[start Entries]

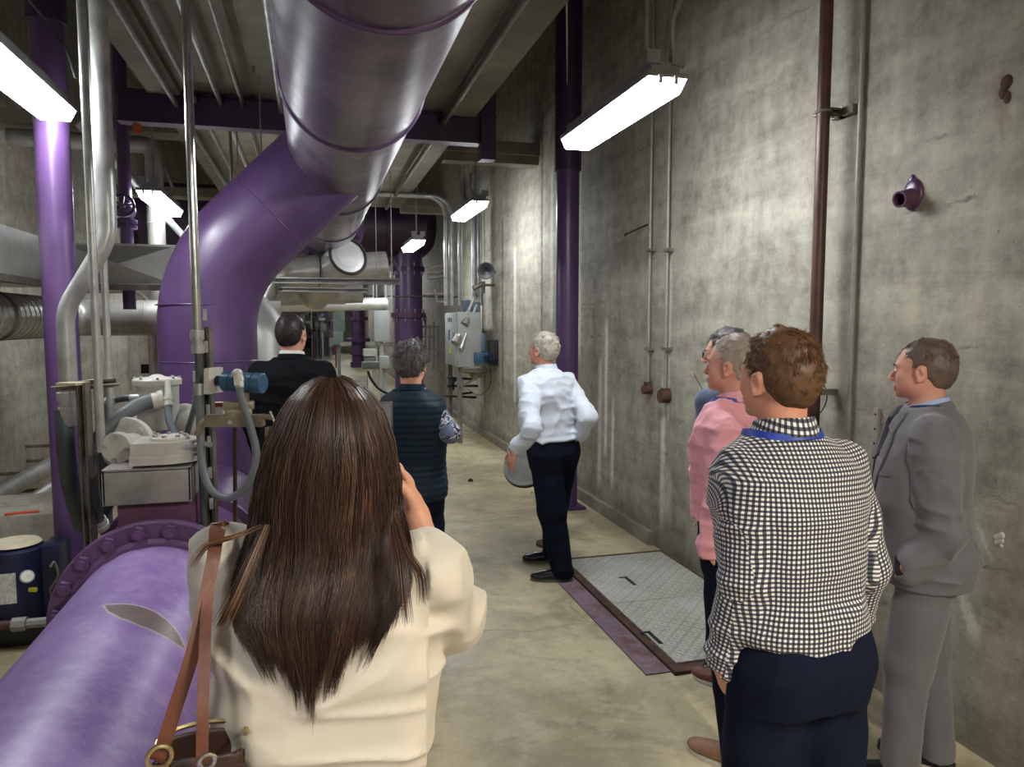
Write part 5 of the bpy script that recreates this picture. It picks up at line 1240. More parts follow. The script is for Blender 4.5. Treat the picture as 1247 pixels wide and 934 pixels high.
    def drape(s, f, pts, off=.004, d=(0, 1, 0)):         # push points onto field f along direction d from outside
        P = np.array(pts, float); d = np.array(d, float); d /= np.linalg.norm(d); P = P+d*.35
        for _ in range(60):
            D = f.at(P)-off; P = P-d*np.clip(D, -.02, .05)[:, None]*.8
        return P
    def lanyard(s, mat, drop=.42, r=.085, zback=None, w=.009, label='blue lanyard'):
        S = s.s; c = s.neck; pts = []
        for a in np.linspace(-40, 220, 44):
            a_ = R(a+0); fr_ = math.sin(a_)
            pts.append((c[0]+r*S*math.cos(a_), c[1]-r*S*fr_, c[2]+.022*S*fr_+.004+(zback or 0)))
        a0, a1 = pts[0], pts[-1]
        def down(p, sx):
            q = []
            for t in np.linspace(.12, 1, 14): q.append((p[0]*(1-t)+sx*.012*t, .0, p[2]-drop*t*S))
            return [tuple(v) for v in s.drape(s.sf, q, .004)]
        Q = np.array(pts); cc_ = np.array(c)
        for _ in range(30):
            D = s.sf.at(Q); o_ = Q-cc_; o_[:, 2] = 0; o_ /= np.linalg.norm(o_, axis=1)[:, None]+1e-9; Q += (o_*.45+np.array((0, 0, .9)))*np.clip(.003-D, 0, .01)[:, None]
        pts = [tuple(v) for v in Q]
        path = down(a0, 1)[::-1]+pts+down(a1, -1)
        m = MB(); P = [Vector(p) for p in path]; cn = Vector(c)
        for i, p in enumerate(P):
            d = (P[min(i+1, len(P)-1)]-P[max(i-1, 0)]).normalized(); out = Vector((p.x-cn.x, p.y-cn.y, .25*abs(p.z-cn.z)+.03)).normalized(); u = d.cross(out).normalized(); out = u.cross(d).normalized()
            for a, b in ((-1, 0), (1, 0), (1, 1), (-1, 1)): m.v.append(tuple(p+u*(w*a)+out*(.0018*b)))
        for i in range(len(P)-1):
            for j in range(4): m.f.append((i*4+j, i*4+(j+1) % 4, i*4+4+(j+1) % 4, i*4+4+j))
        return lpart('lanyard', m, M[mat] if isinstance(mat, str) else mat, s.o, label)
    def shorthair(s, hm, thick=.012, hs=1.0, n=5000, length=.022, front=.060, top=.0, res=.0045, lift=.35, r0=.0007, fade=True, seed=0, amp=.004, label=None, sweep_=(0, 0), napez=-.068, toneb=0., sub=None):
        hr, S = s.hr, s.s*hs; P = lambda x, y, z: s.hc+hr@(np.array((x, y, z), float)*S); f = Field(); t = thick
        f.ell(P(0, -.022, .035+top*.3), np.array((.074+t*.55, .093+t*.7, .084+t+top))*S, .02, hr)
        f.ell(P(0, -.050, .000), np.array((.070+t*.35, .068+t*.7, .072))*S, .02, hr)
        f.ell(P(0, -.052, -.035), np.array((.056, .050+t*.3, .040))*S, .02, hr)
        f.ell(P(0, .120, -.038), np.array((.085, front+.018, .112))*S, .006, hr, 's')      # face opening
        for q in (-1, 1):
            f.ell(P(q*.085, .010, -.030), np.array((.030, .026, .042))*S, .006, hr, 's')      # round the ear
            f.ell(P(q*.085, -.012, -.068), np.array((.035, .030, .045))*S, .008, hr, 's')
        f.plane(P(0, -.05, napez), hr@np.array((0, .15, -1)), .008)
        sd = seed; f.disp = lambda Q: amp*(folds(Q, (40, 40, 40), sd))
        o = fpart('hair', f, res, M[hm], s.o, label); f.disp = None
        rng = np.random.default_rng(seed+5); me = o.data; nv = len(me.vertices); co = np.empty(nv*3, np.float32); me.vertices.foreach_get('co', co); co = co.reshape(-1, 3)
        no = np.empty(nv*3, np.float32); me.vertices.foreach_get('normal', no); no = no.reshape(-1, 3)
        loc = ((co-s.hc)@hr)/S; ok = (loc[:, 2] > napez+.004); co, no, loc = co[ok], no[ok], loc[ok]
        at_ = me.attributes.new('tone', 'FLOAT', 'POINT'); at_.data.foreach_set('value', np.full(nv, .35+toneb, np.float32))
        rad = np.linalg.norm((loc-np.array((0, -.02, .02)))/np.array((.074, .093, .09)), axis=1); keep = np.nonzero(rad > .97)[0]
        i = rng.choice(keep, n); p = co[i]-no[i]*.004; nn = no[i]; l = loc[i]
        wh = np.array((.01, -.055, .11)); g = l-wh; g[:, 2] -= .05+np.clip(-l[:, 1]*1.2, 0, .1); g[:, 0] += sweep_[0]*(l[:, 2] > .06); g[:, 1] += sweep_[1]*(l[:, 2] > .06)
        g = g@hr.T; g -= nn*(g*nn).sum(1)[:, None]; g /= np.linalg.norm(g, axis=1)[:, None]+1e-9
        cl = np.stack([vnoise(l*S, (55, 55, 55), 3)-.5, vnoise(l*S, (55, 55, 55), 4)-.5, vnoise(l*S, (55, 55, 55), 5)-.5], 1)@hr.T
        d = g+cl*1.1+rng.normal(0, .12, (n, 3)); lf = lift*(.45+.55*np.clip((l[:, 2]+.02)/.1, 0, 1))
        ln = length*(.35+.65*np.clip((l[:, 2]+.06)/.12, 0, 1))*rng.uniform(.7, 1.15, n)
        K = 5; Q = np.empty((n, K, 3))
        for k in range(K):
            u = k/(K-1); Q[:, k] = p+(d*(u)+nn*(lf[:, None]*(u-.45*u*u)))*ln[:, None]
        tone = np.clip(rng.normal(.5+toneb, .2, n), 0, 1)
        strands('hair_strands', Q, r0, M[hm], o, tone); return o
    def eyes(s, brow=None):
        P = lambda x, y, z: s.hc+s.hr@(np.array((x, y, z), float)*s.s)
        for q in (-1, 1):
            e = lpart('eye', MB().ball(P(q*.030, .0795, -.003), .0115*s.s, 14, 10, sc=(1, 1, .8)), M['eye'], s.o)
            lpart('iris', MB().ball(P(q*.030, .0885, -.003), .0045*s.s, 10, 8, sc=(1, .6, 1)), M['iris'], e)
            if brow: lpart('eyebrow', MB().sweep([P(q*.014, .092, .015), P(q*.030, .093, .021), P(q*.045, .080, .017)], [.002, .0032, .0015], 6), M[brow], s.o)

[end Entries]
[start Entries]

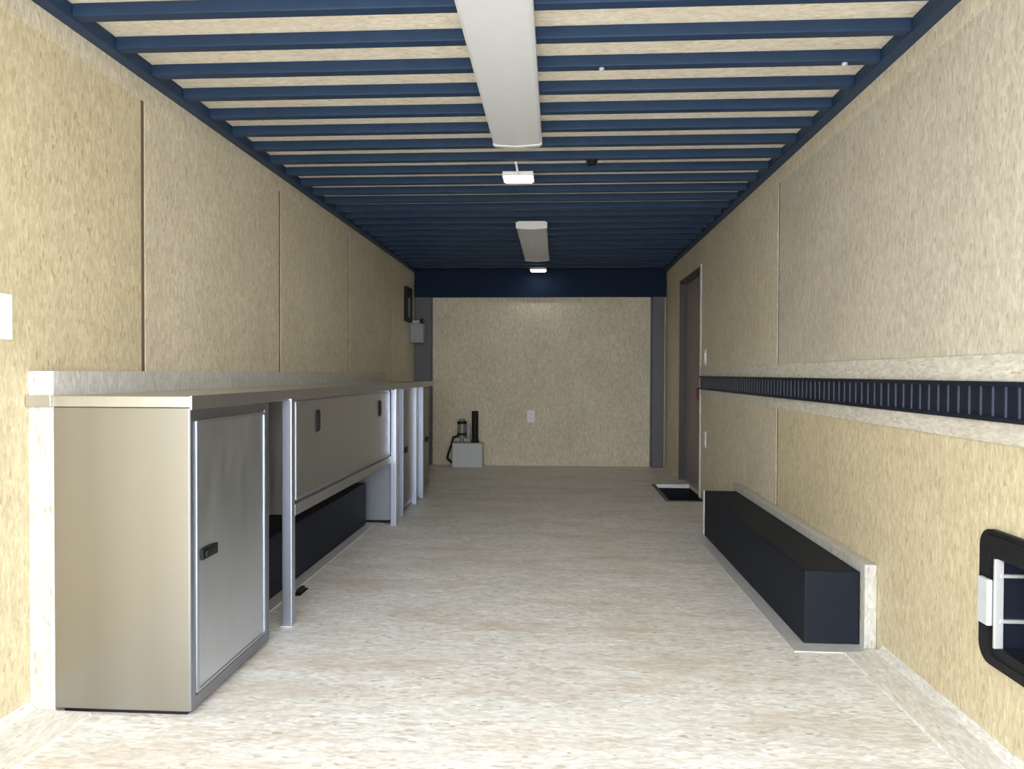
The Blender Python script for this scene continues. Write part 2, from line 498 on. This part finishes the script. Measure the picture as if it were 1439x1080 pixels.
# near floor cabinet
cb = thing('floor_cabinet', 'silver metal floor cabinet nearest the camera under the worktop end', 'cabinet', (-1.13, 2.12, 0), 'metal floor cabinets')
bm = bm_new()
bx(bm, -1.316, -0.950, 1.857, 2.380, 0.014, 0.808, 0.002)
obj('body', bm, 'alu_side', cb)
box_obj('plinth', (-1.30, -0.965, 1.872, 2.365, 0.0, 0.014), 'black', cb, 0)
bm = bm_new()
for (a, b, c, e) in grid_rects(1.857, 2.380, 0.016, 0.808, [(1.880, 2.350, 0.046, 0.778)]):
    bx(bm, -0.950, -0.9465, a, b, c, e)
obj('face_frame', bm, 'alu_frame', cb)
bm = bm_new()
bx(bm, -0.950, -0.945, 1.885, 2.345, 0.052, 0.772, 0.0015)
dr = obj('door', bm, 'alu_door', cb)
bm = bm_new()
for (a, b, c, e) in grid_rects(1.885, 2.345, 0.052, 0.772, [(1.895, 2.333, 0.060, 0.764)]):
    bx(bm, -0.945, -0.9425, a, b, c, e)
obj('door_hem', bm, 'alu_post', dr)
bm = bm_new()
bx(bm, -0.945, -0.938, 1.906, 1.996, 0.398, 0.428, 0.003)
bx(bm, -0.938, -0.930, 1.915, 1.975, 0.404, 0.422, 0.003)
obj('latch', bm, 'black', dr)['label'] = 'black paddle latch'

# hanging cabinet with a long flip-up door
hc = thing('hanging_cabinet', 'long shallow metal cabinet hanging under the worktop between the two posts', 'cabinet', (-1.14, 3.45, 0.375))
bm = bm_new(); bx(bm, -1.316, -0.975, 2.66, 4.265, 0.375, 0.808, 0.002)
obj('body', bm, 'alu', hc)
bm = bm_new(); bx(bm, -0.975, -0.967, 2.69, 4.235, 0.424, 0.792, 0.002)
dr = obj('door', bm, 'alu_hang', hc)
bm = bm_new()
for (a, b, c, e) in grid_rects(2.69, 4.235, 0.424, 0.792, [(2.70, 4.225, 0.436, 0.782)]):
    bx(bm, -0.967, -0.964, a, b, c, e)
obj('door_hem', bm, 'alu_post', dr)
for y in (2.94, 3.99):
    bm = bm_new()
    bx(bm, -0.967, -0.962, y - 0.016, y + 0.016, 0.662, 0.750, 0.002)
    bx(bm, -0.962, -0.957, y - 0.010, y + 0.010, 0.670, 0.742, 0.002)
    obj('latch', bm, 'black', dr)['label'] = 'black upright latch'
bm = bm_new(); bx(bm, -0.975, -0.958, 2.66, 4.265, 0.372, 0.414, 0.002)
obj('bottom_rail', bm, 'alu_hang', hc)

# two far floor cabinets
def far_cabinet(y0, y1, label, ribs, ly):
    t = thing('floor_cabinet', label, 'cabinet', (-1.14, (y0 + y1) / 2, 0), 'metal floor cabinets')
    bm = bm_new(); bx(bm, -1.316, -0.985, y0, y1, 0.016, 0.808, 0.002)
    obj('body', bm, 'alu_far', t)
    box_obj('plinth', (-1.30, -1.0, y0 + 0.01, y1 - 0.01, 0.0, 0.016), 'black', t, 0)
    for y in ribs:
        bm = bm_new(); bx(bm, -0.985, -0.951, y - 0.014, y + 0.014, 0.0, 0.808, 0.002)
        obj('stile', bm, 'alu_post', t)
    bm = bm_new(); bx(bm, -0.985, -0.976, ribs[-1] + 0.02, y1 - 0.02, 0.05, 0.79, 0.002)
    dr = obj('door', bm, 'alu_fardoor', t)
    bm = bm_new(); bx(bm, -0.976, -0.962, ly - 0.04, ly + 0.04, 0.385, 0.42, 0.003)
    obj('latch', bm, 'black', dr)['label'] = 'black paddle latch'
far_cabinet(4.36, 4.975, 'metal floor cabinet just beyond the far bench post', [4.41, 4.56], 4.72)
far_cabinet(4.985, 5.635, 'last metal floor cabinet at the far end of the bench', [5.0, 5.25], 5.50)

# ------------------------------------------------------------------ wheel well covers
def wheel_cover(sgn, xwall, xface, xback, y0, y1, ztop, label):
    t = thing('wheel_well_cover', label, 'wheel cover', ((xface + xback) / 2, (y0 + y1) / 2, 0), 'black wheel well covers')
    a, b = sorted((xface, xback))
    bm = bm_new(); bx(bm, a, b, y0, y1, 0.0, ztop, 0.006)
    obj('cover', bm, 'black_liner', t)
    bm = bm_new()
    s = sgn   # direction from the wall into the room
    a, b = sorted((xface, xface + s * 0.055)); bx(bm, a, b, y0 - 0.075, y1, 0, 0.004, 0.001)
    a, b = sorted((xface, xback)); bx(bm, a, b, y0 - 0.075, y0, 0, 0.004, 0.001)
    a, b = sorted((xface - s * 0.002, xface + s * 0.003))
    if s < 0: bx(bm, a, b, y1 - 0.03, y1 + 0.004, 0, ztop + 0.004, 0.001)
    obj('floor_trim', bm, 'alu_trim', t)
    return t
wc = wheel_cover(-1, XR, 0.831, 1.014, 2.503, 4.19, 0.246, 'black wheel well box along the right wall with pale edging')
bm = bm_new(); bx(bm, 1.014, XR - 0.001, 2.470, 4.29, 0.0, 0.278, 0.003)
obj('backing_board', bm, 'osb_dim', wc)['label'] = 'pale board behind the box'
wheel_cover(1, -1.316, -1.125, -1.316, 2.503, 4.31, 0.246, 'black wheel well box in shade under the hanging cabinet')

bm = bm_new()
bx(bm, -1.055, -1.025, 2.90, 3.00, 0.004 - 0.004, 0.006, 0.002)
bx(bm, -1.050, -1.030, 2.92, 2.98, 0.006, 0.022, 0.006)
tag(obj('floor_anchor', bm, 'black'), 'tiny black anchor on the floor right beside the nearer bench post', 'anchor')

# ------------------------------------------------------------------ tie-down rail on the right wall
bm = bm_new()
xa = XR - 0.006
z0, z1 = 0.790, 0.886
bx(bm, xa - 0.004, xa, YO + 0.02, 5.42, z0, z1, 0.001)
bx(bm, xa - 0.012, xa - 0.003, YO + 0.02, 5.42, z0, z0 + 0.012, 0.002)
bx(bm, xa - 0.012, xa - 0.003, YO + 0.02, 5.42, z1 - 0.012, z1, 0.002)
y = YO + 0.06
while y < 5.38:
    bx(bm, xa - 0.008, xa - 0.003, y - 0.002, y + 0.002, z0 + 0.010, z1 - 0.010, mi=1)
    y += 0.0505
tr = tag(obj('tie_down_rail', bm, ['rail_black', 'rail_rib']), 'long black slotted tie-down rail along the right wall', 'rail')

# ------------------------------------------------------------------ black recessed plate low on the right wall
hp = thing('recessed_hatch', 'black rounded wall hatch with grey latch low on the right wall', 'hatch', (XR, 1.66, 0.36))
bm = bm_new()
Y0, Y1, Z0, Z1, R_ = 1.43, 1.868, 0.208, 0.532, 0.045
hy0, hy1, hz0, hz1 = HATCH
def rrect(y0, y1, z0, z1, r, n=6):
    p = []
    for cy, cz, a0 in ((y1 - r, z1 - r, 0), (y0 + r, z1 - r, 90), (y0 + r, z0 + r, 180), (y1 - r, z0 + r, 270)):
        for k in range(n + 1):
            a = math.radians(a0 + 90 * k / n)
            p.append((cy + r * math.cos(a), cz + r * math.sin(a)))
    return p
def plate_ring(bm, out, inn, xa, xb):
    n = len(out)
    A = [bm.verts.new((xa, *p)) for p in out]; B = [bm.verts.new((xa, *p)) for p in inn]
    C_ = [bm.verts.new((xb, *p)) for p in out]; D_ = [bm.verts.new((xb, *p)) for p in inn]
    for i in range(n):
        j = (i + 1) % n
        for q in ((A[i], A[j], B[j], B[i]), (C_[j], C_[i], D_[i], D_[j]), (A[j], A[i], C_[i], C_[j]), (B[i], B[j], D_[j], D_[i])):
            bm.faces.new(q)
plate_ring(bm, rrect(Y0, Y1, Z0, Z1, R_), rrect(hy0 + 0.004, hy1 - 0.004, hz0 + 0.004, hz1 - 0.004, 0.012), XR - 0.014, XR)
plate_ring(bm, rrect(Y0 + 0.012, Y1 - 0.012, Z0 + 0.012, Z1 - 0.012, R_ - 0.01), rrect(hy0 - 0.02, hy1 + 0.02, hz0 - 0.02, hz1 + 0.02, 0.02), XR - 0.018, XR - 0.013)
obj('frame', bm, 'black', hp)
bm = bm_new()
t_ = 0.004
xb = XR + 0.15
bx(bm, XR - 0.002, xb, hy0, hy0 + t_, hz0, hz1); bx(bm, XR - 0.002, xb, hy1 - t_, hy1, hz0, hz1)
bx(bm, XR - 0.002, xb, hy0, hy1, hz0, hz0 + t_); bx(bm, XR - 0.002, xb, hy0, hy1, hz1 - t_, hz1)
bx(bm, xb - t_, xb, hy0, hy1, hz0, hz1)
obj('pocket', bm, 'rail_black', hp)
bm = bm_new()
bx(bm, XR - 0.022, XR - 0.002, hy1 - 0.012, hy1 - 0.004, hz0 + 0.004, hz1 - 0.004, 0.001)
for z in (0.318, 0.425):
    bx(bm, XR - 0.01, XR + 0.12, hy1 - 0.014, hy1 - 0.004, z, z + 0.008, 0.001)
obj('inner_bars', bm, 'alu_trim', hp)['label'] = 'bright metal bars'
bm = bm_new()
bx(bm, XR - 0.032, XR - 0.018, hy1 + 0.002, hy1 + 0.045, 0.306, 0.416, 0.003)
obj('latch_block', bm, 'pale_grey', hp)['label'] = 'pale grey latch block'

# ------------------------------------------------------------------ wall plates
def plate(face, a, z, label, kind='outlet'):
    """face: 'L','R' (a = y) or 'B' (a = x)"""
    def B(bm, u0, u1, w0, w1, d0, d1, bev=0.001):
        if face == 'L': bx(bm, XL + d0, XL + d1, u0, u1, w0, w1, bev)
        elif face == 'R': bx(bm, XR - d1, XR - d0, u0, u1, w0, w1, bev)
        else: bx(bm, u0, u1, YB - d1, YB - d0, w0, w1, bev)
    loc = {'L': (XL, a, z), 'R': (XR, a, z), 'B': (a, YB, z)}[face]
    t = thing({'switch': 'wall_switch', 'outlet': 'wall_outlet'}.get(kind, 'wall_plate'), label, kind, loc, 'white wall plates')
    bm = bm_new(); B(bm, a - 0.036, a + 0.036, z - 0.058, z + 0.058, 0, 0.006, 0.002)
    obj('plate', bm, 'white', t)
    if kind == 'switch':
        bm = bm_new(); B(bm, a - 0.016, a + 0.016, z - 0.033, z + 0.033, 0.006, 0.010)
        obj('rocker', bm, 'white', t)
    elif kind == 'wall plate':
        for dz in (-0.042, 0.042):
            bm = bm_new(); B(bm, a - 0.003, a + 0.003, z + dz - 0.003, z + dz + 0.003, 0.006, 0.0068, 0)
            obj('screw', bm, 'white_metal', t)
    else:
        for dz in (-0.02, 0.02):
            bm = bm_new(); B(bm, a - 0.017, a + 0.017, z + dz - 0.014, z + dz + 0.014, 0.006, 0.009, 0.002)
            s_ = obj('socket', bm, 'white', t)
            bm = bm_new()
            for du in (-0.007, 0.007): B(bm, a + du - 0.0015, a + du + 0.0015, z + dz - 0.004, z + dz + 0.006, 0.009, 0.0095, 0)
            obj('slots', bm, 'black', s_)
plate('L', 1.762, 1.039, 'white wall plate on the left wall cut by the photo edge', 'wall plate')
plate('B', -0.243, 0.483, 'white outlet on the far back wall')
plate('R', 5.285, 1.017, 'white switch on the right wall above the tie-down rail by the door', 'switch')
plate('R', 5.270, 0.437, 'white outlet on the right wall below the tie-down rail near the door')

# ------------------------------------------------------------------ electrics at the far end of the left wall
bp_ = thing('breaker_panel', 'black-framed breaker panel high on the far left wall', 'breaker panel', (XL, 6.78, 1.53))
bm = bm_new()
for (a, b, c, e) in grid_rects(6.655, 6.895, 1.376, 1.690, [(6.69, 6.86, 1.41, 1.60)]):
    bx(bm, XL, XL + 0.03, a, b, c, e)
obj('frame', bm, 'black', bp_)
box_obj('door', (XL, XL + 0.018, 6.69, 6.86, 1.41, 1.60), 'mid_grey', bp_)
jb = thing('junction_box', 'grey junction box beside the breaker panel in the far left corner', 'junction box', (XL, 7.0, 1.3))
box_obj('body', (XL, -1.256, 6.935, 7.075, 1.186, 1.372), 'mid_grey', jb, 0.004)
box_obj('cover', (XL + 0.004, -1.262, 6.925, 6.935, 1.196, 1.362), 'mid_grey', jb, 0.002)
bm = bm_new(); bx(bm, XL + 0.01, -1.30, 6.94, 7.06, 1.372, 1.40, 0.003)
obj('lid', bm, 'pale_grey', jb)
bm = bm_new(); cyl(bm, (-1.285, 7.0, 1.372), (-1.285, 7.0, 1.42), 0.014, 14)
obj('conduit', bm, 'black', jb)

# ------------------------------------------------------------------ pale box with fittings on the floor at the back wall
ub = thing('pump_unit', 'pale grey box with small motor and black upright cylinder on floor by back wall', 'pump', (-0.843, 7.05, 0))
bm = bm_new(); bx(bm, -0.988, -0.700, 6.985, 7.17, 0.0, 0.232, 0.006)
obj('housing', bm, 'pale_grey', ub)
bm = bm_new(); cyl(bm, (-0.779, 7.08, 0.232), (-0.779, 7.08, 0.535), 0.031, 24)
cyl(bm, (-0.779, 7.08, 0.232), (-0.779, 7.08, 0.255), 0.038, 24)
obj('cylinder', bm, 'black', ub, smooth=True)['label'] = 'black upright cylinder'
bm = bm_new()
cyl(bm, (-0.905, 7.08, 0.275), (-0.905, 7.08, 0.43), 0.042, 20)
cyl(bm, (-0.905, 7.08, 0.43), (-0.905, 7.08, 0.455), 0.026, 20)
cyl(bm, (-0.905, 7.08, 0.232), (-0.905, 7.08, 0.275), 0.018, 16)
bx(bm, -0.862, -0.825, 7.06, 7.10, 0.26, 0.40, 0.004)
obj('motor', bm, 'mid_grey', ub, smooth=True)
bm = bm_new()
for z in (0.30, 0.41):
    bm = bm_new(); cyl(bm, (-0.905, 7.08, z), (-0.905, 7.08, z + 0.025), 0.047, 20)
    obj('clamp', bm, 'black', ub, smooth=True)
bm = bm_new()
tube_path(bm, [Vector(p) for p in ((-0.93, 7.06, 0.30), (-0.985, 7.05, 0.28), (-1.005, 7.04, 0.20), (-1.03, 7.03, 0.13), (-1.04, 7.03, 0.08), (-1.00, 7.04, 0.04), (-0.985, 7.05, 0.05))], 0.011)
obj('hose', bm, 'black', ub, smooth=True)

[end Entries]

# The exercise:
Search the listing for the word "pixels". Copy every line in which it occurs.

# Correct answer:
Write part 5 of the bpy script that recreates this picture. It picks up at line 1240. More parts follow. The script is for Blender 4.5. Treat the picture as 1247 pixels wide and 934 pixels high.
The Blender Python script for this scene continues. Write part 2, from line 498 on. This part finishes the script. Measure the picture as if it were 1439x1080 pixels.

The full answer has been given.